Wilkerson explica que esa específica herramienta de casta es conocida como “colorismo”, y se explica a sí misma en un país de blancos colonizadores, indios colonizados y negros esclavizados. Para eso, el sistema da privilegios, materiales y simbólicos, a los miembros inferiores, sobre todo a las mujeres, cuya piel decolorada y sus rasgos suavizados son premiados escalando al rango de posible “belleza”.
Durante todo el tiempo, el sistema impone un patrón emocional que hace intolerable para los que habitan en los subsuelos que algunos prosperen y los dejen atrás. Esa es la verdadera clave de supervivencia del sistema de castas: haber instalado abajo, entre los que viven donde estás los insectos y las paredes húmedas, un resentimiento insoportable por quienes logran subir un piso. Los hacen volver. Libran largas batallas entre los cimientos y las alcantarillas. Mientras tanto, en las terrazas, la casta superior disfruta la brisa que acompaña sus charlas divertidas.
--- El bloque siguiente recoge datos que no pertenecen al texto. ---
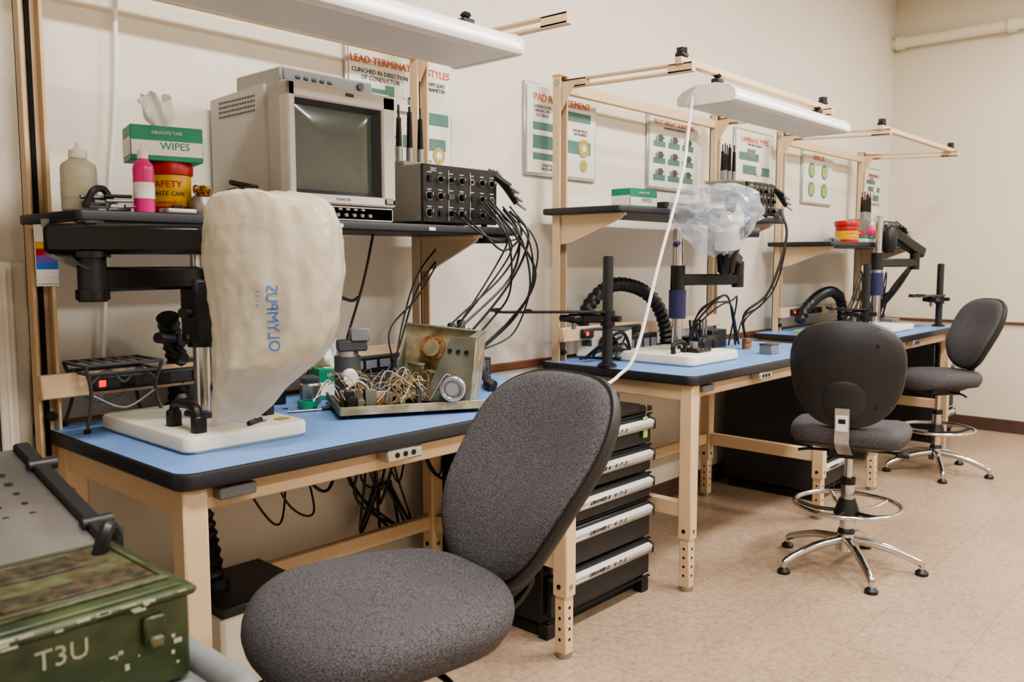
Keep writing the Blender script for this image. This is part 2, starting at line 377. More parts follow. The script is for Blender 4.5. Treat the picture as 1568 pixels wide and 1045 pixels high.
# ------------------------------------------------------------------ posters
def poster(x0,x1,z0,z1,head,kind,hs=.05):
    b=B('wall_poster'); w=x1-x0;h=z1-z0; y=WY
    b.box(((x0+x1)/2,y-.008,(z0+z1)/2),(w,.014,h),'alu',.003)
    b.box(((x0+x1)/2,y-.017,(z0+z1)/2),(w-.03,.004,h-.03),'paper')
    T=lambda x,z:Matrix.Translation((x,y-.021,z))@Matrix.Rotation(math.pi/2,4,'X')
    b.text(head,hs,'orange',T((x0+x1)/2,z1-.07),ext=.001)
    def R(u0,u1,v0,v1,k,d=0): b.box((x0+w*(u0+u1)/2,y-.0205-d,z0+h*(v0+v1)/2),(w*(u1-u0),.003,h*(v1-v0)),k,.0008)
    def D(u,v,r,k,d=0): b.cyl((x0+w*u,y-.018,z0+h*v),(x0+w*u,y-.0225-d,z0+h*v),r,k,seg=24)
    def TX(s_,u,v,sz=.02): b.text(s_,sz,'dkgrey',T(x0+w*u,z0+h*v))
    if kind==0:
        TX('CLINCHED IN DIRECTION\nOF CONDUCTOR',.3,.74,.024); TX('MINIMUM LEAD\nONE DIAMETER',.78,.74,.022)
        R(.12,.2,.6,.66,'paper');R(.1,.34,.56,.64,'pgreen');R(.34,.42,.6,.68,'pgreen');R(.5,.62,.6,.68,'paper');R(.55,.7,.56,.62,'pgreen');R(.75,.95,.42,.52,'pgreen')
        R(.08,.35,.38,.48,'pgreen');D(.3,.43,.03,'ptan',.001);R(.08,.42,.12,.2,'pgreen');R(.5,.92,.2,.3,'pgreen');D(.85,.16,.034,'ptan');D(.85,.16,.016,'paper',.001)
        TX('2 TIMES\nCONDUCTOR WIDTH',.6,.5,.018); TX('MAXIMUM 1 1/2 DIA.',.3,.27,.018); TX('NOT BEYOND PAD',.65,.1,.016); TX('45',.6,.68,.02)
    elif kind==1:
        TX('CONDUCTOR\nMISSING OR\nCUT BACK',.22,.7,.02); R(.42,.9,.66,.76,'pgreen');R(.1,.5,.5,.58,'pgreen');R(.1,.9,.3,.44,'pgreen')
        D(.8,.37,.045,'ptan',.001);D(.8,.37,.018,'paper',.002);R(.1,.55,.18,.25,'pgreen');TX('EYELET IS FREE OF\nSPLITS OR CRACKS',.35,.1,.018)
        D(.8,.17,.03,'ptan'); TX('SOLDER FILLET\n360 DEGREES',.75,.54,.018)
    elif kind==2:
        TX('SOLDER FILLET PARAMETERS',.5,.78,.018)
        for i in range(3):
            for j in range(3):
                u=.1+.28*i;v=.12+.21*j
                R(u,u+.22,v,v+.07,'pgreen'); R(u+.04,u+.09,v+.07,v+.13,'grey',.001);R(u+.09,u+.17,v+.07,v+.15,'dkgrey',.001); TX('MIN',u+.18,v+.11,.014)
    elif kind==3:
        TX('WIRE WRAP CLEARANCE',.5,.78,.018)
        R(.1,.6,.55,.66,'pgreen');R(.2,.9,.35,.48,'pgreen');R(.1,.4,.12,.25,'ptan');R(.5,.85,.1,.26,'pgreen'); R(.3,.5,.6,.72,'grey',.001); D(.6,.42,.04,'paper',.002)
    else:
        for i in range(2):
            for j in range(2): D(.28+.42*i,.26+.34*j,.055,'pgreen');D(.28+.42*i,.26+.34*j,.042,'greenboard',.001);D(.28+.42*i,.26+.34*j,.02,'ptan',.002)
    return b.done(origin=((x0+x1)/2,y,(z0+z1)/2))
poster(2.02,2.58,1.81,2.29,'LEAD TERMINATION STYLES',0,.041)
poster(3.05,3.61,1.85,2.29,'PAD REPLACEMENT',1,.05)
poster(4.09,4.64,1.85,2.30,'FILLET HEIGHT GUIDELINES',2,.036)
poster(5.10,5.65,1.86,2.31,'LAMINATE TYPES',3)
poster(6.14,6.70,1.87,2.29,'DEFECTS',4)
poster(7.38,7.77,1.93,2.24,'CONTACTS',3)

# ------------------------------------------------------------------ drawer cabinets
def cabinet(x0,x1,top=.82,letters=True):
    b=B('drawer_cabinet'); y0=2.0;y1=2.62; w=x1-x0
    b.box(((x0+x1)/2,(y0+y1)/2+.01,top/2+.03),(w,y1-y0-.02,top-.06),'blkpaint',.005)
    b.box(((x0+x1)/2,(y0+y1)/2,top-.01),(w+.01,y1-y0+.01,.022),'black',.004)
    b.box(((x0+x1)/2,(y0+y1)/2+.02,.02),(w-.04,y1-y0-.08,.04),'black')
    for xx in (x0+.03,x1-.03): b.box((xx,y0+.02,.03),(.05,.05,.06),'black',.004)
    for z in (.07,.24,.42,.53,.655,.79): b.box(((x0+x1)/2,y0-.006,z),(w-.01,.012,.006),'hole')
    zz=[(.66,.79),(.54,.655),(.42,.535),(.25,.415),(.08,.245)]
    for i,(a,c) in enumerate(zz):
        b.box(((x0+x1)/2,y0-.002,(a+c)/2),(w-.03,.02,c-a-.012),'blkpaint',.004)
        b.box(((x0+x1)/2,y0-.022,c-.035),(w-.05,.03,.030),'drawerlabel',.006,rot=(.35,0,0))
        b.box(((x0+x1)/2,y0-.030,c-.054),(w-.05,.01,.010),'steel',.002)
        for ss in(-1,1): b.box(((x0+x1)/2+ss*(w/2-.02),y0-.02,c-.04),(.012,.035,.05),'black',.004)
        if letters:
            Mx=Matrix.Translation(((x0+x1)/2,y0-.022,c-.035))@Matrix.Rotation(.35,4,'X')@Matrix.Translation((0,-.0158,0))@Matrix.Rotation(math.pi/2,4,'X')
            b.text('DRAWER '+'TABCD'[i]+'    4 - 7 - 5',.026,'black',Mx,ext=.001)
    return b.done(origin=((x0+x1)/2,(y0+y1)/2,0))
cabinet(2.38,3.08); cabinet(4.9,5.32); cabinet(7.14,7.6)
b=B('hanging_key_tag'); b.box((3.0,1.975,.74),(.03,.008,.09),'greenboard',.003); b.tube([(3.0,1.975,.785),(3.0,1.97,.83),(3.0,2.0,.835)],.002,'steel',n=4); b.done(origin=(3.0,1.975,.74))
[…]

Ahora nos quieren hacer creer que “la casta” es la política, que sólo son confiables los que no provienen de ella. ¿Y quiénes quieren hacernos creer eso? Los que si de verdad hubiera casta se desmelenarían por ascender a costa de pisar las cabezas de otros que también quieren subir. En la sociedad de castas no existe la solidaridad, ni la misericordia ni la racionalidad: se diría que el sistema ha sido creado para eso. En la sociedad de castas hay inmovilidad, estancamiento perenne y mucho odio por el semejante que se atreve a no querer seguir mordiendo el barro.